> [What you need to do]:
Give the number of lines in the data that hold the string "script". Nothing else is needed.

═════ Working data ═════

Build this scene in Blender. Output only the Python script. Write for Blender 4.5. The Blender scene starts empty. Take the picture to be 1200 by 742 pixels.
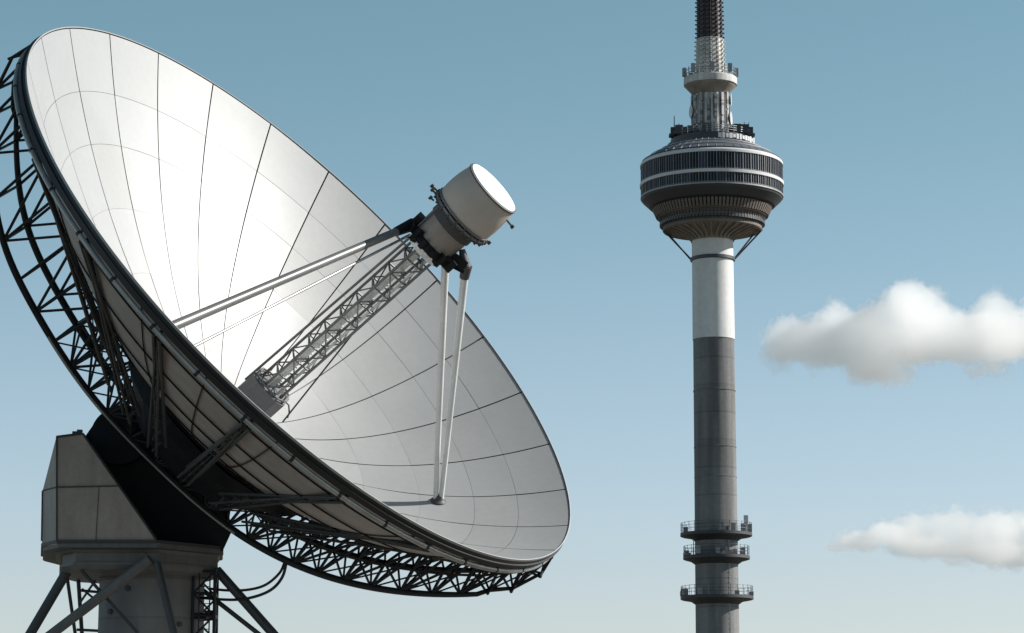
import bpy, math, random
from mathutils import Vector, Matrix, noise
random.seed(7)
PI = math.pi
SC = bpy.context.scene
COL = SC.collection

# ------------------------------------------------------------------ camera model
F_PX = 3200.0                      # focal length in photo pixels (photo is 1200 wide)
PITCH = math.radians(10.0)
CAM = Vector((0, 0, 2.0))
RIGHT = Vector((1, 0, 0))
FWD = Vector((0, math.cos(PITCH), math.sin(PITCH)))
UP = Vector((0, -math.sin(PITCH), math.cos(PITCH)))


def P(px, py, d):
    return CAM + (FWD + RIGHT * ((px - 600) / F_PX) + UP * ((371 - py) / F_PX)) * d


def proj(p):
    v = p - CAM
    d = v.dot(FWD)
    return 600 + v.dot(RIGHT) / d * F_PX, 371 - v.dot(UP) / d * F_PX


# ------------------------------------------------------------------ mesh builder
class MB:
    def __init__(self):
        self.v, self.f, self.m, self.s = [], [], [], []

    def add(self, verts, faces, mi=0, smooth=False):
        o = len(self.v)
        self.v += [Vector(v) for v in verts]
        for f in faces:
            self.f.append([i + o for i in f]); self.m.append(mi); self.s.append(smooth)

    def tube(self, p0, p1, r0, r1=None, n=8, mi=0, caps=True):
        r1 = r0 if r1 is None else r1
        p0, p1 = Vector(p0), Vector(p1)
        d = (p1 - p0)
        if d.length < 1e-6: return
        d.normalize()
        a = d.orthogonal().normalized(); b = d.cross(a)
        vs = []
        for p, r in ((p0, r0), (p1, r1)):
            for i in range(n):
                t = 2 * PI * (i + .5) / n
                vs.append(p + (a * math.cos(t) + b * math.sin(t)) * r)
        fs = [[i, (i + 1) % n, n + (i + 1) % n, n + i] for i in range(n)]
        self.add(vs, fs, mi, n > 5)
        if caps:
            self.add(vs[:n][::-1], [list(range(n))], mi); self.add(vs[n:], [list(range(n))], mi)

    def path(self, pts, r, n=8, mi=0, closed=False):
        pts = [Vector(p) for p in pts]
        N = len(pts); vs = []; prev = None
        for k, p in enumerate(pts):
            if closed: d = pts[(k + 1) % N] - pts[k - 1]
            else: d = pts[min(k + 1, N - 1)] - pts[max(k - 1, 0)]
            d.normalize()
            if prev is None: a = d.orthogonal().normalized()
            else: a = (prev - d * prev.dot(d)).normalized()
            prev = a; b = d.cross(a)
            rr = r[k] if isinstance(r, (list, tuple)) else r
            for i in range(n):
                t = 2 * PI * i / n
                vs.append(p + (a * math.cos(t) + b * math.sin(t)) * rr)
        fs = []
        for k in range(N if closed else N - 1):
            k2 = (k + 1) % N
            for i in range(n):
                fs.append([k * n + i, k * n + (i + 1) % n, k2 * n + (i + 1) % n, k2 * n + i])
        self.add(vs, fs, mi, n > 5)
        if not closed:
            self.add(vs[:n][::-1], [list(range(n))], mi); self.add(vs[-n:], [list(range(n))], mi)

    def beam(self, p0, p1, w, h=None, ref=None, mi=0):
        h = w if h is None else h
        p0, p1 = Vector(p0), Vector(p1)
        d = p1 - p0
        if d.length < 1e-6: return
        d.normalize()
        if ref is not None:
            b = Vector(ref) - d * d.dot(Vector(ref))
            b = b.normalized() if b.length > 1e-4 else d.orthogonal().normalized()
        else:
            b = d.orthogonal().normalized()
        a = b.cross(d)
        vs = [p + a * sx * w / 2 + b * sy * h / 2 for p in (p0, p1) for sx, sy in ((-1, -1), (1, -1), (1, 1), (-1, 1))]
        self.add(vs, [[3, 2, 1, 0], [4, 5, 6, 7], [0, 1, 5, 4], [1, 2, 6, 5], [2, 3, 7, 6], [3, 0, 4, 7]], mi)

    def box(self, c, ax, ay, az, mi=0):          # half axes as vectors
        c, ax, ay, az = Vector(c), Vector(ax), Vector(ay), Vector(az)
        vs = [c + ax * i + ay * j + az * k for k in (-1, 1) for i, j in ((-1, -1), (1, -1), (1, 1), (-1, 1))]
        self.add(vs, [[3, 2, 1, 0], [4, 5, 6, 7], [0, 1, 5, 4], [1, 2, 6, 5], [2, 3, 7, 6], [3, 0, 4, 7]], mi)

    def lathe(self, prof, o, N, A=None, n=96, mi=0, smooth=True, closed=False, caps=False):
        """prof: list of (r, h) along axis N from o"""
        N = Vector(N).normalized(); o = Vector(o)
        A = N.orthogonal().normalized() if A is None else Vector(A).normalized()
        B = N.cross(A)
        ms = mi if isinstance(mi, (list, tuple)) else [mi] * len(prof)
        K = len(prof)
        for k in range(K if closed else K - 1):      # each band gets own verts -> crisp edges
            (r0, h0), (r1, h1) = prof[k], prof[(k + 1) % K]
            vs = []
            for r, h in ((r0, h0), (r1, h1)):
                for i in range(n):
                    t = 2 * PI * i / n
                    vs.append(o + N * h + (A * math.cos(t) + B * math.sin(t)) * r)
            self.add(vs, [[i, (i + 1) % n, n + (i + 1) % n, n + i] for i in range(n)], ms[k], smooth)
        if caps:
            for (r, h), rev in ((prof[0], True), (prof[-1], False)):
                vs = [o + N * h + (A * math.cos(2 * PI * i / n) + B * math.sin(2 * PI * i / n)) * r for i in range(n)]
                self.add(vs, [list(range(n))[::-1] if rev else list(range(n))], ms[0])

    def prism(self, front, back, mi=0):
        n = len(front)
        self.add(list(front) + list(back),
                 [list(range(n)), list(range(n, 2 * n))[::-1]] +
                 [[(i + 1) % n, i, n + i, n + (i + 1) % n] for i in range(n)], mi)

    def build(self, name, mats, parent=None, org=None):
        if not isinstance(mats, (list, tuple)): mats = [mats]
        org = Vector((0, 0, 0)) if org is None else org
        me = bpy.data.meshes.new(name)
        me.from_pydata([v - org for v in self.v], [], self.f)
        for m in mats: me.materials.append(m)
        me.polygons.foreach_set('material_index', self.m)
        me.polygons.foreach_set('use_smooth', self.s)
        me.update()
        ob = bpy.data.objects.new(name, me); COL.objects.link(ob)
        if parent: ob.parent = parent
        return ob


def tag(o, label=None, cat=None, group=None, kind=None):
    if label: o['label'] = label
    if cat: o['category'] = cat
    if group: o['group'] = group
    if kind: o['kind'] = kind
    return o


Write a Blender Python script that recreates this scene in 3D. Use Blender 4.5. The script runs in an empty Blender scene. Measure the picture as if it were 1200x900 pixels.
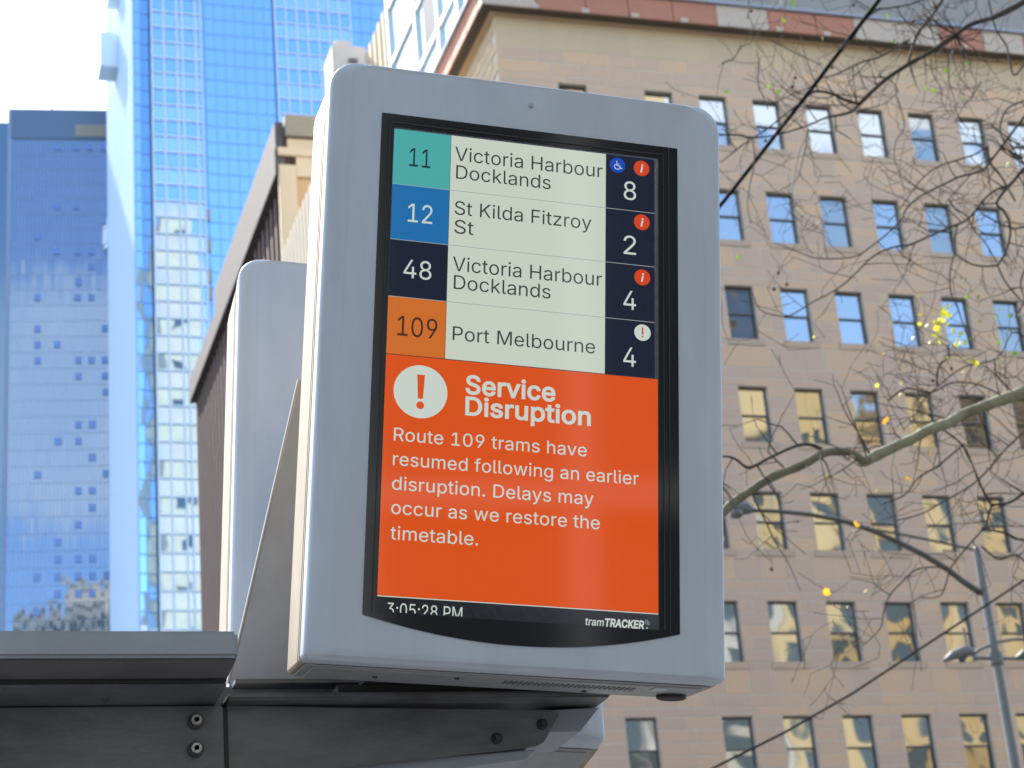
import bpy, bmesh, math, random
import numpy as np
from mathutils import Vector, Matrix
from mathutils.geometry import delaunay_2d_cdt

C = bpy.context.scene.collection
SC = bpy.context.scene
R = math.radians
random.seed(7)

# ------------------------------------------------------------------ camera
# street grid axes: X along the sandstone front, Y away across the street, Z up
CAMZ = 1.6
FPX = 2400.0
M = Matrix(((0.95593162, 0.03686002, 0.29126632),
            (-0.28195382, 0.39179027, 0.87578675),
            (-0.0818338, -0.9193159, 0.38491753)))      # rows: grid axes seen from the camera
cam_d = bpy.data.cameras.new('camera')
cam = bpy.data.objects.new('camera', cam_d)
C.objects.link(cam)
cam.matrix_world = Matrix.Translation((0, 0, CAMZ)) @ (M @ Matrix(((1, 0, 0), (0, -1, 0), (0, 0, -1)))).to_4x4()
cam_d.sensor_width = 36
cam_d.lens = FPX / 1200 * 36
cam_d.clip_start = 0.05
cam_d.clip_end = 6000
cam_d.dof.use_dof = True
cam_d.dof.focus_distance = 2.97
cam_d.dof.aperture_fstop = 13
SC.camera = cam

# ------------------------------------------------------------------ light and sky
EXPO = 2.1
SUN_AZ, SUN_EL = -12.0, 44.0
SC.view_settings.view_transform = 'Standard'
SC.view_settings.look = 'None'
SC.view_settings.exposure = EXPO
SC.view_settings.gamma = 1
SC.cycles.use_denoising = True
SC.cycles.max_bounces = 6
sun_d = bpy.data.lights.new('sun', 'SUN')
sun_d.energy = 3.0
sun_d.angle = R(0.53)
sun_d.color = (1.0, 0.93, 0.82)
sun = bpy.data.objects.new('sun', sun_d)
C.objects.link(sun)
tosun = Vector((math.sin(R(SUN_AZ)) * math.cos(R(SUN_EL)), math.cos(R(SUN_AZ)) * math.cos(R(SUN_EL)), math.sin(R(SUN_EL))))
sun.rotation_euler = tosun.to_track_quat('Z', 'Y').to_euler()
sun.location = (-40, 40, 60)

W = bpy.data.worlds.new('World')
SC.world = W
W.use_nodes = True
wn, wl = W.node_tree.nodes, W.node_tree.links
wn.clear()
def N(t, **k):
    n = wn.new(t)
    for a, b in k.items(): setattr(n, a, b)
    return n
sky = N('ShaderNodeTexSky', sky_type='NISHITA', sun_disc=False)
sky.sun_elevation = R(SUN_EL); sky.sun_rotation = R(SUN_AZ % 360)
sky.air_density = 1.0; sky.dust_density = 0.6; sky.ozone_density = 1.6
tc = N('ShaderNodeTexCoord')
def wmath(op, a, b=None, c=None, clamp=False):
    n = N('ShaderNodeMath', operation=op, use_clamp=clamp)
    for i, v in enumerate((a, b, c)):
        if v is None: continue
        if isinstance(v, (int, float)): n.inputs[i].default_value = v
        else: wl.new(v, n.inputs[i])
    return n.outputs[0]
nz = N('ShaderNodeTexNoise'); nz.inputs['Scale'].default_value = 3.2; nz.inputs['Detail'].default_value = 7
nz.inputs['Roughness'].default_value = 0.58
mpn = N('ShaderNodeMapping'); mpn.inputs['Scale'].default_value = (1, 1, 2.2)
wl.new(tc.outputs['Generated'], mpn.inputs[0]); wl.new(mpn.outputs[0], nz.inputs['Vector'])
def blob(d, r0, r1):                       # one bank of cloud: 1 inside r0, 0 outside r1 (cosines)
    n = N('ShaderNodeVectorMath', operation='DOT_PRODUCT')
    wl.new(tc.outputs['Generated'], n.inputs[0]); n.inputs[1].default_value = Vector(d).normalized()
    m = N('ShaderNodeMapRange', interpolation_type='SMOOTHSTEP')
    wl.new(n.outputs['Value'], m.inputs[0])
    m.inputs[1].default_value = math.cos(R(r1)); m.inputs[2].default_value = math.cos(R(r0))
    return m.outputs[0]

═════

> [Output of the exercise]:
2